Monday, January 16, 2006

.. hm. A lot has happened these past days. About the previous post .. I'm still a little angry about the whole situation, but more thankful than anything.. everything really does happen for a reason, and in this case, God is on my side. haha. anyway.
Since not going to Vegas, I have been hanging out mostly with my other good friends. Several of us took a road trip yesterday and found ourselves in a cute town along another beach. Upon arriving at sunset, and strolling along the tide, I found myself being proposed to by some-one :) (see 'catharsis' post). Haha, yeah.. so.. it wasn't the *real*-deal, but it was meaningful.. and I will forever remember his announcement to everyone around us that he was proposing, bending down on one knee, taking my hand, and offering me a seashell. It was adorable. Another friend took a picture, and it's actually really perfect with the sunset in the background.
so... as it turns out.. I don't even read into mock-proposals. I took 'the proposal' as a cute joke, but after this road trip, I have no doubt that we are both mutually interested in something possibly more than friends. Although things are moving forward in a different direction, it's not 'comfortable' by any means due to the awkward-so-what-is-this?-stage. We also have many good mutual friends between us, and it's hard to tell what is going to remain on the DL .. secretly I hope that he doesn't talk to any of those friends about anything, for the time.

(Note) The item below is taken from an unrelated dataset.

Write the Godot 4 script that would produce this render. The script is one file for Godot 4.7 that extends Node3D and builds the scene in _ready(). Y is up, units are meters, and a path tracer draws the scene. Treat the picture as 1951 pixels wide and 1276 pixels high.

It's different for me too, because all of my relationships in the past have started after very minimal friendships (under 3 mo.), and it's scary to think that a good friendship that I've had for a long time may be changing.. hopefully for the better (it is nice that he knows me well for who-i-am). .. and I'm not gonna lie, I'm a bit freaked out of my mind. I promised myself that if he ever initiated something-more again that I would meet him half way.. and I think I did.. and that the ball is in his court to dtr. I'm prepared to wear my heart on my sleeve, and if history has taught me anything, I'll probably get hurt... but it feels like a good thing, and I'm willing to take the risk.